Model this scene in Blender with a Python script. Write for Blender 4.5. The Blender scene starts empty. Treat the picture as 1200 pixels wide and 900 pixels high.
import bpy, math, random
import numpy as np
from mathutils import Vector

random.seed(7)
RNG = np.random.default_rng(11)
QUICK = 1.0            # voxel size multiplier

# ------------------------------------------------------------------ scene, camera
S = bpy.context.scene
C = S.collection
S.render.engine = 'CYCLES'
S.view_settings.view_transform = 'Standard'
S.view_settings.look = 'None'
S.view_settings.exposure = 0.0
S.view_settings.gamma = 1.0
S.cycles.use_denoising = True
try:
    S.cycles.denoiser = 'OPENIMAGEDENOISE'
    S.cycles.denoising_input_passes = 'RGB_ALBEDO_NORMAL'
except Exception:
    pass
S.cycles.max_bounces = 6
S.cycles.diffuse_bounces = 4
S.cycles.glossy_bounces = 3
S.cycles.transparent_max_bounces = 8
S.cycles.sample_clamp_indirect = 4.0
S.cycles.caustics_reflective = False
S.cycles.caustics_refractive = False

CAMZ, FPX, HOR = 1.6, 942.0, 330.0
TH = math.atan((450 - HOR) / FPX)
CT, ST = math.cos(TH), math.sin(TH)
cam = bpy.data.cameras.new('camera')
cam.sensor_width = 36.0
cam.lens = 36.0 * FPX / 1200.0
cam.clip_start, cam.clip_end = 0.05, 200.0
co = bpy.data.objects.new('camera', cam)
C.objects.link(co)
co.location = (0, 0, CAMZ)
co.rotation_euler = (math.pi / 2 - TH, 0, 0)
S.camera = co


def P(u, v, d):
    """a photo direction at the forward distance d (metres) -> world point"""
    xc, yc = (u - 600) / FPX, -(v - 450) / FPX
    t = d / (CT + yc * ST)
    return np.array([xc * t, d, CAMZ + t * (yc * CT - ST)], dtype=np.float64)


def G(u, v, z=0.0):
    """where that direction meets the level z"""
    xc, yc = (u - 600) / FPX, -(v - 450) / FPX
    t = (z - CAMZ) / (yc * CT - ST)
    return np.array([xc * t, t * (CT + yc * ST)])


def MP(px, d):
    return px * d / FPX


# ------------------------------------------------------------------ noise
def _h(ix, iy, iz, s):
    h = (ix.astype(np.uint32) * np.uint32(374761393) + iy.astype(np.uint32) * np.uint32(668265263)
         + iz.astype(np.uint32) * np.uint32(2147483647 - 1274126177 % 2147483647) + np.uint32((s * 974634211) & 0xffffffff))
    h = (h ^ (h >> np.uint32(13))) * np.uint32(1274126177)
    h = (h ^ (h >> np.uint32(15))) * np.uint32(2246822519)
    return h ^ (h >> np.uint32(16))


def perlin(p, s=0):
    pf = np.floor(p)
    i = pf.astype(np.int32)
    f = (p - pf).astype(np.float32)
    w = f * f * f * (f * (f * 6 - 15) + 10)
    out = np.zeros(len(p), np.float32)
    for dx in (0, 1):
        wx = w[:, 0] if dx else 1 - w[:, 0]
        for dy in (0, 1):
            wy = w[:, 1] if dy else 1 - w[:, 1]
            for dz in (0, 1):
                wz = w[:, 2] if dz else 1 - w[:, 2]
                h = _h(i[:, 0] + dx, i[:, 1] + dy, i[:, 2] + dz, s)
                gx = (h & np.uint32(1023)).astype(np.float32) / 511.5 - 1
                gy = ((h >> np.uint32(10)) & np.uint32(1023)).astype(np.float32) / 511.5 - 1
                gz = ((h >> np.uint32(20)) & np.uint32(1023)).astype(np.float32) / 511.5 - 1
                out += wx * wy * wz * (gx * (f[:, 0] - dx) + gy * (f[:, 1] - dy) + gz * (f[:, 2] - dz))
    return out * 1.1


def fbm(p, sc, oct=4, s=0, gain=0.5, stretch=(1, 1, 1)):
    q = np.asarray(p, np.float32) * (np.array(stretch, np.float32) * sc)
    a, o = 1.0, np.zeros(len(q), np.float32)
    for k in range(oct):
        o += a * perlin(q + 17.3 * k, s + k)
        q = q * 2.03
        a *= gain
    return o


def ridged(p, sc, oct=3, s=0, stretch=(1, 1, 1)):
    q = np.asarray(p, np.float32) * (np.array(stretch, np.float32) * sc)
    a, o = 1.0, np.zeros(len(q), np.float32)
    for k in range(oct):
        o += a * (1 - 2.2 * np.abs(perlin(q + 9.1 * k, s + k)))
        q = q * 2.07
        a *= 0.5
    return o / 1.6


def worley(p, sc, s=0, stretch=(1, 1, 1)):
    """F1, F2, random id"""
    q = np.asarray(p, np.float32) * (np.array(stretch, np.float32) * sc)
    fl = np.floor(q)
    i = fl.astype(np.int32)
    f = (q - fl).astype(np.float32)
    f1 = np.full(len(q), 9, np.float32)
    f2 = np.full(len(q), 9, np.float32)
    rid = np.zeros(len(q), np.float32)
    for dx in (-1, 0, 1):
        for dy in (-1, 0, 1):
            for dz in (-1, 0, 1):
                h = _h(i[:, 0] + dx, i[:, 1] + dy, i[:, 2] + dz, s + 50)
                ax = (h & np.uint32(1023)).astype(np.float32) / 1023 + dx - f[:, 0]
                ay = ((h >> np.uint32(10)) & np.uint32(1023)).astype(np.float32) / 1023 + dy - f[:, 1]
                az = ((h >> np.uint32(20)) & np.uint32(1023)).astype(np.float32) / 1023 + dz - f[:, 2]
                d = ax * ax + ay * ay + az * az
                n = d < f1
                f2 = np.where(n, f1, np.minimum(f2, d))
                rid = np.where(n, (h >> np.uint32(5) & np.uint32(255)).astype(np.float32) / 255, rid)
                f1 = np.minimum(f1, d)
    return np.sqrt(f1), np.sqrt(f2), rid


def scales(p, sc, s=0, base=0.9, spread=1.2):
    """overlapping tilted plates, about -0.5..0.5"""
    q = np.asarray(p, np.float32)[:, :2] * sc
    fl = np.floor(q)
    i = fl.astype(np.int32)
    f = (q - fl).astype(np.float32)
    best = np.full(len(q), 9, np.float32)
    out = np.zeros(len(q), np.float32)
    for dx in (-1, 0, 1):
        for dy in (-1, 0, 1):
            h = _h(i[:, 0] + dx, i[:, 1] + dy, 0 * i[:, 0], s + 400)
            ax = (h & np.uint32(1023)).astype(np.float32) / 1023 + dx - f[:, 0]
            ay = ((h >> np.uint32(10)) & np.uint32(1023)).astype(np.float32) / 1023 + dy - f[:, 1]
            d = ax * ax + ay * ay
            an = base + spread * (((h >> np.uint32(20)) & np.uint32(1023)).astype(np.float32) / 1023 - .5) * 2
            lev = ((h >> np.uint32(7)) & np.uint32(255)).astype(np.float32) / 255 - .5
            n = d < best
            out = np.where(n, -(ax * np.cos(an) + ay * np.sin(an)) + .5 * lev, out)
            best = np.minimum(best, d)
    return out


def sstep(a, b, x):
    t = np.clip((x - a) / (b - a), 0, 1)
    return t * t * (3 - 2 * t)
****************
## WHAT YOU SHOULD DO
Return exactly the lines that run from the top of the listing above to the line containing "S.cycles.caustics_refractive = False", please, keeping both end lines and leaving out everything else.

## COMPLETE ANSWER
Model this scene in Blender with a Python script. Write for Blender 4.5. The Blender scene starts empty. Treat the picture as 1200 pixels wide and 900 pixels high.
import bpy, math, random
import numpy as np
from mathutils import Vector

random.seed(7)
RNG = np.random.default_rng(11)
QUICK = 1.0            # voxel size multiplier

# ------------------------------------------------------------------ scene, camera
S = bpy.context.scene
C = S.collection
S.render.engine = 'CYCLES'
S.view_settings.view_transform = 'Standard'
S.view_settings.look = 'None'
S.view_settings.exposure = 0.0
S.view_settings.gamma = 1.0
S.cycles.use_denoising = True
try:
    S.cycles.denoiser = 'OPENIMAGEDENOISE'
    S.cycles.denoising_input_passes = 'RGB_ALBEDO_NORMAL'
except Exception:
    pass
S.cycles.max_bounces = 6
S.cycles.diffuse_bounces = 4
S.cycles.glossy_bounces = 3
S.cycles.transparent_max_bounces = 8
S.cycles.sample_clamp_indirect = 4.0
S.cycles.caustics_reflective = False
S.cycles.caustics_refractive = False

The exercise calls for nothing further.